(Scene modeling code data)
============

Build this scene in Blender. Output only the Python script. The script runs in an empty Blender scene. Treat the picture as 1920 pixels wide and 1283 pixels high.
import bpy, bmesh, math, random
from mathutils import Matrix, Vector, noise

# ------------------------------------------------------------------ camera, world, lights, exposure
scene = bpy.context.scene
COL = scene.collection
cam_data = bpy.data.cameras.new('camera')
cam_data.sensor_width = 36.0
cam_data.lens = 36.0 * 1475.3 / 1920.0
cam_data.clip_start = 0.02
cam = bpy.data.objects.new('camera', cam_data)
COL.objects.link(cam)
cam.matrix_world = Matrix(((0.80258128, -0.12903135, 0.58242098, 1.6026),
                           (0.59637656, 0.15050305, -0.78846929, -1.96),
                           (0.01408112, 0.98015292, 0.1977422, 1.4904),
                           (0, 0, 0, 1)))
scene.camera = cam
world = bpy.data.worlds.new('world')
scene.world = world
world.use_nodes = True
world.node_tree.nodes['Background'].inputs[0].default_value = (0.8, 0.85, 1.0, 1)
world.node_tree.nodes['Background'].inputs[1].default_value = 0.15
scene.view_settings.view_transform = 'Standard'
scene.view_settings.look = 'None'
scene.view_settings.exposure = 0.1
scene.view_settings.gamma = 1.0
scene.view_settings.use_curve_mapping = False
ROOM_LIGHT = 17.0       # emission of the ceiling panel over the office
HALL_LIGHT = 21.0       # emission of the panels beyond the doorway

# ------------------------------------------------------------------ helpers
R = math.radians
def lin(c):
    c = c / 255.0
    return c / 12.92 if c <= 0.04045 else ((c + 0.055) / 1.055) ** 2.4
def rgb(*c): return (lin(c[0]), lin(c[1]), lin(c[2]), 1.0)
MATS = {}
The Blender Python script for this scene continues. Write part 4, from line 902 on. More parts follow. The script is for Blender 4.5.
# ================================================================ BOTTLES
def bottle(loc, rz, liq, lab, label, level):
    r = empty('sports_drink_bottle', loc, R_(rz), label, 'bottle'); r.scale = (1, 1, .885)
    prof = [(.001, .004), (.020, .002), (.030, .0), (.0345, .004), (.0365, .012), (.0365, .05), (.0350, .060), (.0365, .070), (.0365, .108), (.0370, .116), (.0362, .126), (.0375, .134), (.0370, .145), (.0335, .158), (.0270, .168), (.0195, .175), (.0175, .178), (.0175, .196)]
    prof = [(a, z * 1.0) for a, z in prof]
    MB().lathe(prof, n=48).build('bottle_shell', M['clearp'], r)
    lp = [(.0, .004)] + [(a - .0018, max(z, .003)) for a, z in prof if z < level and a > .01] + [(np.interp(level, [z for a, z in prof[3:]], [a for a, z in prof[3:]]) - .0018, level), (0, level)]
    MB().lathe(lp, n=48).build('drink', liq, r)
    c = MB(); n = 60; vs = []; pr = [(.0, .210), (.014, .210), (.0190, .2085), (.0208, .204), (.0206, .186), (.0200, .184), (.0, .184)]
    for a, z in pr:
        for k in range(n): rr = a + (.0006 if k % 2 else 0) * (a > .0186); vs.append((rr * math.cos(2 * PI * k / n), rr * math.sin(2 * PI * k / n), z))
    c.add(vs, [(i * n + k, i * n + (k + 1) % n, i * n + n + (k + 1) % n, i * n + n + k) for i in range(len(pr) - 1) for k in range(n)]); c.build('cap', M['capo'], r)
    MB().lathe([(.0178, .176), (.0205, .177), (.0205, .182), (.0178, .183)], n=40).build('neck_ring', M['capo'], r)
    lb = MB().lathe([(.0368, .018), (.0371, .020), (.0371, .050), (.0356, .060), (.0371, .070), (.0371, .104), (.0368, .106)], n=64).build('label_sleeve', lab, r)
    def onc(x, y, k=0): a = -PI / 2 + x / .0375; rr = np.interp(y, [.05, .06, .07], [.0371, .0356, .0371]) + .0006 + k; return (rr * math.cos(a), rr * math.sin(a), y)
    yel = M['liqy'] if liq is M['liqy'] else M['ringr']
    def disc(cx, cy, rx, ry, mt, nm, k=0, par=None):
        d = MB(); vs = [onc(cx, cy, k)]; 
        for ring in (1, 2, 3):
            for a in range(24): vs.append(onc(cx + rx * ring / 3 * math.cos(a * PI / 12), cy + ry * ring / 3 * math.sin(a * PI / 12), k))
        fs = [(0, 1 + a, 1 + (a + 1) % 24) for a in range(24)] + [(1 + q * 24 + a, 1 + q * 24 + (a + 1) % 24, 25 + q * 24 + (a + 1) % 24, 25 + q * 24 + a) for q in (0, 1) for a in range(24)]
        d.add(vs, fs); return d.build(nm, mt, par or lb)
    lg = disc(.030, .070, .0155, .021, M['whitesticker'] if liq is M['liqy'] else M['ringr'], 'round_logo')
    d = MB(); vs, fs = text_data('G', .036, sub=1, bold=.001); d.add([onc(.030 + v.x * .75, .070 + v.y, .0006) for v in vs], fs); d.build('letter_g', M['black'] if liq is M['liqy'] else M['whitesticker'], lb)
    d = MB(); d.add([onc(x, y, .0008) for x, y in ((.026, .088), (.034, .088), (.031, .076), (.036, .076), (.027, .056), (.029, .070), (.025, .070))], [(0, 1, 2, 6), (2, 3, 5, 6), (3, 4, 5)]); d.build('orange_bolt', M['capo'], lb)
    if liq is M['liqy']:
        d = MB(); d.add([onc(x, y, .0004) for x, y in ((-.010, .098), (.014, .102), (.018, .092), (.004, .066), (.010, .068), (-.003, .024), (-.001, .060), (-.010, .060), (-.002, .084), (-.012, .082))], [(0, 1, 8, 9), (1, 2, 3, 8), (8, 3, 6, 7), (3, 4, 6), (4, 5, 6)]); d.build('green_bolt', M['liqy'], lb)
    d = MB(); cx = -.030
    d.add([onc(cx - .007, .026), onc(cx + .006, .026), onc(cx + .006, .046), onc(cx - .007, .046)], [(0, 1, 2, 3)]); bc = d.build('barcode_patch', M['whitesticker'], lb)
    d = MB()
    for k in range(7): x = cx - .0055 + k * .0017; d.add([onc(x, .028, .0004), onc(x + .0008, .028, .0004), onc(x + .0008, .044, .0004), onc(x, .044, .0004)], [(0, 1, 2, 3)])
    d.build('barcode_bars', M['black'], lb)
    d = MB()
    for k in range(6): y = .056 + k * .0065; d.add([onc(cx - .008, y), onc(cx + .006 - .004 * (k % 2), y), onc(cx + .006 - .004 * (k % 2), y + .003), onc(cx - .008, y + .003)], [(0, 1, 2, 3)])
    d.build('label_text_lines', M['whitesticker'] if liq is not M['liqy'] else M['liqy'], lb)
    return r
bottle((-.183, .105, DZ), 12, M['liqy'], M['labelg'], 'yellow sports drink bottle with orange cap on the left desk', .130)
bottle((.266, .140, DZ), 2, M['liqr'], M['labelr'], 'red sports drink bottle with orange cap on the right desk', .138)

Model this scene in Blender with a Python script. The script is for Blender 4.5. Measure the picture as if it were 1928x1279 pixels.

============

**TO BE DONE**:
Copy every line of the material, please, keeping it exactly the same.

**CORRECT ANSWER**:
Build this scene in Blender. Output only the Python script. The script runs in an empty Blender scene. Treat the picture as 1920 pixels wide and 1283 pixels high.
import bpy, bmesh, math, random
from mathutils import Matrix, Vector, noise

# ------------------------------------------------------------------ camera, world, lights, exposure
scene = bpy.context.scene
COL = scene.collection
cam_data = bpy.data.cameras.new('camera')
cam_data.sensor_width = 36.0
cam_data.lens = 36.0 * 1475.3 / 1920.0
cam_data.clip_start = 0.02
cam = bpy.data.objects.new('camera', cam_data)
COL.objects.link(cam)
cam.matrix_world = Matrix(((0.80258128, -0.12903135, 0.58242098, 1.6026),
                           (0.59637656, 0.15050305, -0.78846929, -1.96),
                           (0.01408112, 0.98015292, 0.1977422, 1.4904),
                           (0, 0, 0, 1)))
scene.camera = cam
world = bpy.data.worlds.new('world')
scene.world = world
world.use_nodes = True
world.node_tree.nodes['Background'].inputs[0].default_value = (0.8, 0.85, 1.0, 1)
world.node_tree.nodes['Background'].inputs[1].default_value = 0.15
scene.view_settings.view_transform = 'Standard'
scene.view_settings.look = 'None'
scene.view_settings.exposure = 0.1
scene.view_settings.gamma = 1.0
scene.view_settings.use_curve_mapping = False
ROOM_LIGHT = 17.0       # emission of the ceiling panel over the office
HALL_LIGHT = 21.0       # emission of the panels beyond the doorway

# ------------------------------------------------------------------ helpers
R = math.radians
def lin(c):
    c = c / 255.0
    return c / 12.92 if c <= 0.04045 else ((c + 0.055) / 1.055) ** 2.4
def rgb(*c): return (lin(c[0]), lin(c[1]), lin(c[2]), 1.0)
MATS = {}
The Blender Python script for this scene continues. Write part 4, from line 902 on. More parts follow. The script is for Blender 4.5.
# ================================================================ BOTTLES
def bottle(loc, rz, liq, lab, label, level):
    r = empty('sports_drink_bottle', loc, R_(rz), label, 'bottle'); r.scale = (1, 1, .885)
    prof = [(.001, .004), (.020, .002), (.030, .0), (.0345, .004), (.0365, .012), (.0365, .05), (.0350, .060), (.0365, .070), (.0365, .108), (.0370, .116), (.0362, .126), (.0375, .134), (.0370, .145), (.0335, .158), (.0270, .168), (.0195, .175), (.0175, .178), (.0175, .196)]
    prof = [(a, z * 1.0) for a, z in prof]
    MB().lathe(prof, n=48).build('bottle_shell', M['clearp'], r)
    lp = [(.0, .004)] + [(a - .0018, max(z, .003)) for a, z in prof if z < level and a > .01] + [(np.interp(level, [z for a, z in prof[3:]], [a for a, z in prof[3:]]) - .0018, level), (0, level)]
    MB().lathe(lp, n=48).build('drink', liq, r)
    c = MB(); n = 60; vs = []; pr = [(.0, .210), (.014, .210), (.0190, .2085), (.0208, .204), (.0206, .186), (.0200, .184), (.0, .184)]
    for a, z in pr:
        for k in range(n): rr = a + (.0006 if k % 2 else 0) * (a > .0186); vs.append((rr * math.cos(2 * PI * k / n), rr * math.sin(2 * PI * k / n), z))
    c.add(vs, [(i * n + k, i * n + (k + 1) % n, i * n + n + (k + 1) % n, i * n + n + k) for i in range(len(pr) - 1) for k in range(n)]); c.build('cap', M['capo'], r)
    MB().lathe([(.0178, .176), (.0205, .177), (.0205, .182), (.0178, .183)], n=40).build('neck_ring', M['capo'], r)
    lb = MB().lathe([(.0368, .018), (.0371, .020), (.0371, .050), (.0356, .060), (.0371, .070), (.0371, .104), (.0368, .106)], n=64).build('label_sleeve', lab, r)
    def onc(x, y, k=0): a = -PI / 2 + x / .0375; rr = np.interp(y, [.05, .06, .07], [.0371, .0356, .0371]) + .0006 + k; return (rr * math.cos(a), rr * math.sin(a), y)
    yel = M['liqy'] if liq is M['liqy'] else M['ringr']
    def disc(cx, cy, rx, ry, mt, nm, k=0, par=None):
        d = MB(); vs = [onc(cx, cy, k)]; 
        for ring in (1, 2, 3):
            for a in range(24): vs.append(onc(cx + rx * ring / 3 * math.cos(a * PI / 12), cy + ry * ring / 3 * math.sin(a * PI / 12), k))
        fs = [(0, 1 + a, 1 + (a + 1) % 24) for a in range(24)] + [(1 + q * 24 + a, 1 + q * 24 + (a + 1) % 24, 25 + q * 24 + (a + 1) % 24, 25 + q * 24 + a) for q in (0, 1) for a in range(24)]
        d.add(vs, fs); return d.build(nm, mt, par or lb)
    lg = disc(.030, .070, .0155, .021, M['whitesticker'] if liq is M['liqy'] else M['ringr'], 'round_logo')
    d = MB(); vs, fs = text_data('G', .036, sub=1, bold=.001); d.add([onc(.030 + v.x * .75, .070 + v.y, .0006) for v in vs], fs); d.build('letter_g', M['black'] if liq is M['liqy'] else M['whitesticker'], lb)
    d = MB(); d.add([onc(x, y, .0008) for x, y in ((.026, .088), (.034, .088), (.031, .076), (.036, .076), (.027, .056), (.029, .070), (.025, .070))], [(0, 1, 2, 6), (2, 3, 5, 6), (3, 4, 5)]); d.build('orange_bolt', M['capo'], lb)
    if liq is M['liqy']:
        d = MB(); d.add([onc(x, y, .0004) for x, y in ((-.010, .098), (.014, .102), (.018, .092), (.004, .066), (.010, .068), (-.003, .024), (-.001, .060), (-.010, .060), (-.002, .084), (-.012, .082))], [(0, 1, 8, 9), (1, 2, 3, 8), (8, 3, 6, 7), (3, 4, 6), (4, 5, 6)]); d.build('green_bolt', M['liqy'], lb)
    d = MB(); cx = -.030
    d.add([onc(cx - .007, .026), onc(cx + .006, .026), onc(cx + .006, .046), onc(cx - .007, .046)], [(0, 1, 2, 3)]); bc = d.build('barcode_patch', M['whitesticker'], lb)
    d = MB()
    for k in range(7): x = cx - .0055 + k * .0017; d.add([onc(x, .028, .0004), onc(x + .0008, .028, .0004), onc(x + .0008, .044, .0004), onc(x, .044, .0004)], [(0, 1, 2, 3)])
    d.build('barcode_bars', M['black'], lb)
    d = MB()
    for k in range(6): y = .056 + k * .0065; d.add([onc(cx - .008, y), onc(cx + .006 - .004 * (k % 2), y), onc(cx + .006 - .004 * (k % 2), y + .003), onc(cx - .008, y + .003)], [(0, 1, 2, 3)])
    d.build('label_text_lines', M['whitesticker'] if liq is not M['liqy'] else M['liqy'], lb)
    return r
bottle((-.183, .105, DZ), 12, M['liqy'], M['labelg'], 'yellow sports drink bottle with orange cap on the left desk', .130)
bottle((.266, .140, DZ), 2, M['liqr'], M['labelr'], 'red sports drink bottle with orange cap on the right desk', .138)

Model this scene in Blender with a Python script. The script is for Blender 4.5. Measure the picture as if it were 1928x1279 pixels.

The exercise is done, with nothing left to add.